Thursday, January 22, 2015

Movie Review: Wishmaster

 Wishmaster is like an ode to 80s horror films.  Wes Craven's association with the film probably did more to sell them film than anything creative.  The potential for something different is there, but the film proceeds to be a moderately done gore film.
This film is a great concept, but the execution leaves something to be desired.  

 In 12th century Persia, a sorcerer narrowly prevents his patron from destroying the world through the completion of a prophecy involving a Djinn, a being of fire created before mankind who desires to bring his ilk from the spaces between worlds to rule over the Earth.  The sorcerer traps the Djiin in a fire sapphire.  In modern times, the stone is accidentally released from the statue it was hidden within, and winds up in the hands of an auction appraiser.  While studying the stone, she accidentally releases the Djinn.  The Djinn grants the wishes of the random strangers he meets in exchange for their souls in the most gruesome fashion possible.  Once he accumulates enough souls, he need only grant three wishes to the one who woke him to release his brothers from their prison and rule the Earth.

Mr. Englund happily not covered in latex and make-up.
 So, what we have is an opportunity to explore an ancient myth, putting a dark spin on a fairy-tale.  Ancient Persia was full of monsters and demons, worthy of a few nightmares.  This Djinn is meant to be evil incarnate, an ancient genius of immense power.  The goal it needs to accomplish is relatively simple, but instead of simply pursuing the goal, he toys with his victims and tips his hand to the end-game he is playing.  The film is far less about the concept which attracts our attention and more about one gory wish-fulfillment after another.
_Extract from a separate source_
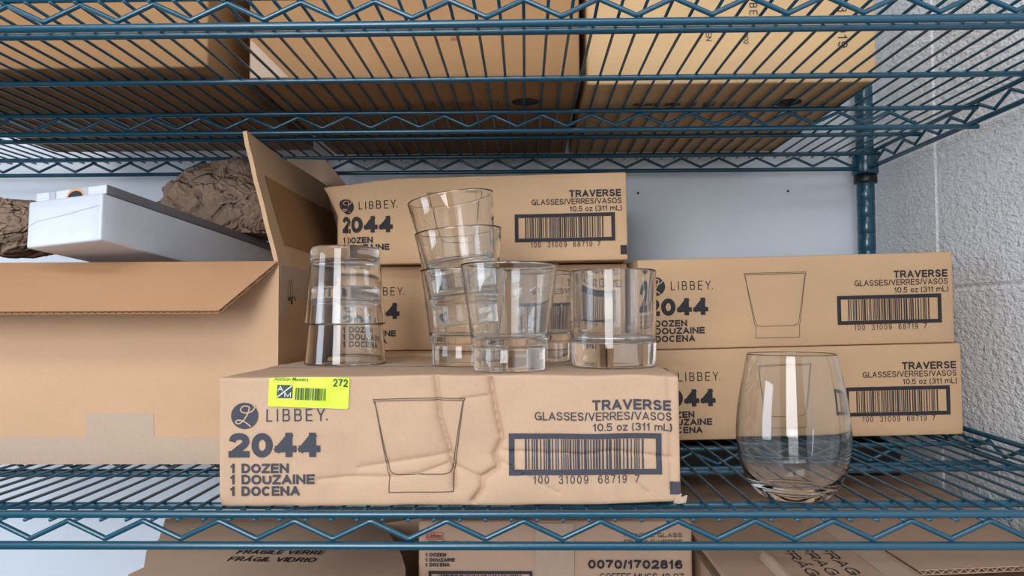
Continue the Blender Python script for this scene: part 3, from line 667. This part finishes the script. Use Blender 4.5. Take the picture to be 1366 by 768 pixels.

 Wishmaster is more of a playground for the special effects team.  The special effects are some of the best of what was being offered in horror-film production of the time, mostly old-school effects with a minimal mix of CGI.  The script is is decent, despite the direction of the story.  The actors are all top-notch, including Robert Englund and Tony Todd.  That only adds to the disappointment of this film; all the elements are in place for something special, but Wishmaster is mediocre at best.
You could have been a contender!

 Wishmaster has some decent moments, and frequently salutes its horror-film roots.  Horror writers are honored with character names like Finney and Derleth.  The statue of Pazuzu from The Exorcist is featured in the art gallery of the collector who brought the statue that housed the Fire Sapphire.  It is a fun romp into b-horror gore, but doesn't explore the depth of potential that it has.